Ship motion simulator for accurate maritime surveillance footage
The CSIR undertakes research and development to support the South African Navy and Special Forces with maritime surveillance using radar systems, sensor technology and rapid response mechanisms to monitor or defend the sovereignty of the country’s oceanic terrain.
One specific area of interest is the use of optronics for improved surveillance at sea. The CSIR developed a novel camera-based surveillance system that provides a real-time, 360 degree video view of a ship’s surrounds, and that is able to detect and zoom in on small targets. However, the system has to provide a stable view – despite being used on board a constantly moving vessel. To deal with this challenge, the optronics team devised a motion simulator that emulates the ship’s movement at sea based on pneumatics and custom mechanical design, which was done by Hendrik Theron and Mark Holloway. This means that continued development of the camera system could be done on land, and not even near the ocean – as well as giving the assurance that the eventual system will deliver effective visual outputs, despite the roll and pitch of the ship it is used on.
The ship motion simulator is a modified version of a six degrees of freedom Stewart platform (Hexapod). It operates on a roll and pitch axis at different frequencies and amplitudes using a combination of pneumatic actuators and position feedback into a custom control system. In this way, optronics experts could be sure that the camera system will be effective despite the challenges of shifting horizons, changing clouds and water swells obscuring objects.
The CSIR has made the simulator available to the University of Pretoria’s Department of Mechanical Engineering to support postgraduate research on mathematical modelling and control systems studies. The ship motion simulator’s control system was developed through this collaboration.
Using this same methodology, the team will also be looking at motion platforms to support systems on mobile land-based patrol or response vehicles.
Optronics in maritime security
The navy’s duty to protect the sovereignty of the state includes involvement in search and rescue missions, harbour-based criminal activity and the scourge of poaching and smuggling of South Africa’s wildlife, such as abalone.
Real-time, 360 degree surveillance is the ‘golden chalice’ in security; having that ‘all seeing eye’ to detect clearly what is happening in the full spectrum of your surroundings in order to respond rapidly and appropriately. Optronic sensors offer an important complementary choice of surveillance to the generally used radar systems on ships. It is better able to detect even small objects (e.g. smaller wooden boats often used by poachers) against the highly cluttered background of waves and white caps. The CSIR’s camera-based surveillance system consists of five high-resolution cameras, each capturing a section of the surrounds. Footage is then ‘stitched together’ to create a real-time, 360 degree video-based view of the entire area surrounding a vessel.

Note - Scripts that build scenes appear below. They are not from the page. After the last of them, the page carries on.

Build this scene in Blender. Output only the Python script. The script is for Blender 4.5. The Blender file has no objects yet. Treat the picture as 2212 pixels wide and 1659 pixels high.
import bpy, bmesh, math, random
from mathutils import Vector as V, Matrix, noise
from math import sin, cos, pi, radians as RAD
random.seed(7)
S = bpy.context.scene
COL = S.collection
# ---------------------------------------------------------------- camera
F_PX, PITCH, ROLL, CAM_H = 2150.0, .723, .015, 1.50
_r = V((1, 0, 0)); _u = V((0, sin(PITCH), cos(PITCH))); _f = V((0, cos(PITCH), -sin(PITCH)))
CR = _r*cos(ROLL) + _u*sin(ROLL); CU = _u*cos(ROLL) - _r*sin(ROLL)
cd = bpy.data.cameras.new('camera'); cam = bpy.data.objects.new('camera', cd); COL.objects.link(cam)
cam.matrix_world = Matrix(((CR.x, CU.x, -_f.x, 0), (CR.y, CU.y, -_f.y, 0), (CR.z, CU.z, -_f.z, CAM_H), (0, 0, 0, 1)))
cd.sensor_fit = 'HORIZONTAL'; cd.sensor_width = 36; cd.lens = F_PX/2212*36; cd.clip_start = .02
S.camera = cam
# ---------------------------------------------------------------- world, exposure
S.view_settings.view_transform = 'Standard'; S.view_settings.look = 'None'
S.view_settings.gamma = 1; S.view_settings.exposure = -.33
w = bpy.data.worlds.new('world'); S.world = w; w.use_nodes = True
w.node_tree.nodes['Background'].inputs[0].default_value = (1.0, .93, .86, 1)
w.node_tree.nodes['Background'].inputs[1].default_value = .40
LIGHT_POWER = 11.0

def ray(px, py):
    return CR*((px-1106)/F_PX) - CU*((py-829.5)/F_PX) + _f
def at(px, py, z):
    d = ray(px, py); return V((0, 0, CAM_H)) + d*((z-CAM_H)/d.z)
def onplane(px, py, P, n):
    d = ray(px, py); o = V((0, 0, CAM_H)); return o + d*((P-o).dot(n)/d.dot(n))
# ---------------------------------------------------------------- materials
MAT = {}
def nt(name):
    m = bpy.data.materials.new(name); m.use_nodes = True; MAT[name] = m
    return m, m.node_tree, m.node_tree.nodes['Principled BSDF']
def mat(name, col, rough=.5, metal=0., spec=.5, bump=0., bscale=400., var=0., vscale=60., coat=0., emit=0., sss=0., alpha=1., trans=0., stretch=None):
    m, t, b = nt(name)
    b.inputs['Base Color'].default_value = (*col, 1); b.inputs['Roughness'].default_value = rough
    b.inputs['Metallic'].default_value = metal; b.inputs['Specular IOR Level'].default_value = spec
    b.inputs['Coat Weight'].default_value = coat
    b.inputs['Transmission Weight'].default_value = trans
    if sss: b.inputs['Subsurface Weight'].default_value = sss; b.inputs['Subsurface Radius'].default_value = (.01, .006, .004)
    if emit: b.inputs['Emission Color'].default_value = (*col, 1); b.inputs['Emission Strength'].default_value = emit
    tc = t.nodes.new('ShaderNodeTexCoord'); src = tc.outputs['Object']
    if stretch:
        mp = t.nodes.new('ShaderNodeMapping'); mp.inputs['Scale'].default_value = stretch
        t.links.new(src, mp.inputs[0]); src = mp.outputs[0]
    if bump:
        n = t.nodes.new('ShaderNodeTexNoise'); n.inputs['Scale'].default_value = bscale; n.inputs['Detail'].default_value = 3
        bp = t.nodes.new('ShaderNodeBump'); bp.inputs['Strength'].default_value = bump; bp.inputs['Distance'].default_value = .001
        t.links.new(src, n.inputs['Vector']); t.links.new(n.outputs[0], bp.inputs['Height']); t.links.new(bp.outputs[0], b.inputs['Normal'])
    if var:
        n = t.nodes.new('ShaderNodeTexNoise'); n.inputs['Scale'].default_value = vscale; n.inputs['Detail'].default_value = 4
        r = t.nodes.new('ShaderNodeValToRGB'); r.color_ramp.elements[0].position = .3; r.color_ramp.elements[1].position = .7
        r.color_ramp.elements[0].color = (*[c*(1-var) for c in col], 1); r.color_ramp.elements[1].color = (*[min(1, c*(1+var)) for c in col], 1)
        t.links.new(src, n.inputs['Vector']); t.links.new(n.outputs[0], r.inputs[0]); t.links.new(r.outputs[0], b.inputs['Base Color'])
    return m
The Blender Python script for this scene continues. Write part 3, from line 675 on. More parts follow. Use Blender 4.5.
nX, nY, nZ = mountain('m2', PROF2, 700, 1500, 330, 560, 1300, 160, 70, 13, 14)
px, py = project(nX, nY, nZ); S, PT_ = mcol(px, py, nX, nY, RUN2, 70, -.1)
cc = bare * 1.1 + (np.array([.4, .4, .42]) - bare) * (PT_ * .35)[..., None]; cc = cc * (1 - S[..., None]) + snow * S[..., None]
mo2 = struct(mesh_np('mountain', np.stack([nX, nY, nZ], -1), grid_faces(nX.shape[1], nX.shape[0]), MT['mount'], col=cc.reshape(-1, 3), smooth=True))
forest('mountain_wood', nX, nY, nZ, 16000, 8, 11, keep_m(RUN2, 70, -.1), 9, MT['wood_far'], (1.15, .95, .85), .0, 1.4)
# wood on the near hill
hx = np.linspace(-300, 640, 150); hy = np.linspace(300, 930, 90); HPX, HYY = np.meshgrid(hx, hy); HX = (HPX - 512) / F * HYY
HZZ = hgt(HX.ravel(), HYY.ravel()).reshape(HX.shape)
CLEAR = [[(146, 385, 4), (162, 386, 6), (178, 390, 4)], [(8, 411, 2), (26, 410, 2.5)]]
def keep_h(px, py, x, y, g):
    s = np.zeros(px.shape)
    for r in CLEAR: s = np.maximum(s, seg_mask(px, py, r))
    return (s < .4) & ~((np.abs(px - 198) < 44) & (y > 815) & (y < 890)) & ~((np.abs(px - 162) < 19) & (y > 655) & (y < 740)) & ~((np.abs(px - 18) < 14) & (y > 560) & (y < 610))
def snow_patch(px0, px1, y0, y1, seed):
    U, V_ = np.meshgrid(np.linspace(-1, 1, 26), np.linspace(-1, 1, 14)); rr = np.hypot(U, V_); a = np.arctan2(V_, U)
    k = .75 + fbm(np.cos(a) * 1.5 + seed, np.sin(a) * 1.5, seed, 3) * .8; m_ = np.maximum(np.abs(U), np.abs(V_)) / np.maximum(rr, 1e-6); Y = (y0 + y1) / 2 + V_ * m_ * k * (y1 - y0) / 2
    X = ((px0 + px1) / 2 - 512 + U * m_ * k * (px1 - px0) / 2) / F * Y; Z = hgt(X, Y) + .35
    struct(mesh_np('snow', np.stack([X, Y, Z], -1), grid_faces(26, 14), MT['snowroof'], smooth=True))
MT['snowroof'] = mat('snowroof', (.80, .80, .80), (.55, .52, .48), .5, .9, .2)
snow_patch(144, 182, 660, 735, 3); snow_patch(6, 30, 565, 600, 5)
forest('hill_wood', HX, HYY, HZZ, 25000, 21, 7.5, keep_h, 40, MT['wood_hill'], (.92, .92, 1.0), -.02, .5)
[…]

Meet the man behind the ship motion simulator, Hendrik Theron
Hendrik Theron leads the CSIR’s optomechatronics research group. He started at the CSIR as a bursar in 1989 and has been in the mechatronics industry for eight years. He is responsible for the modelling of the ship motion simulator, validation of the model as well as the non-linear control system used. “We need the system to refine tracking performance of surveillance systems and we need to emulate platform motion,” says Theron.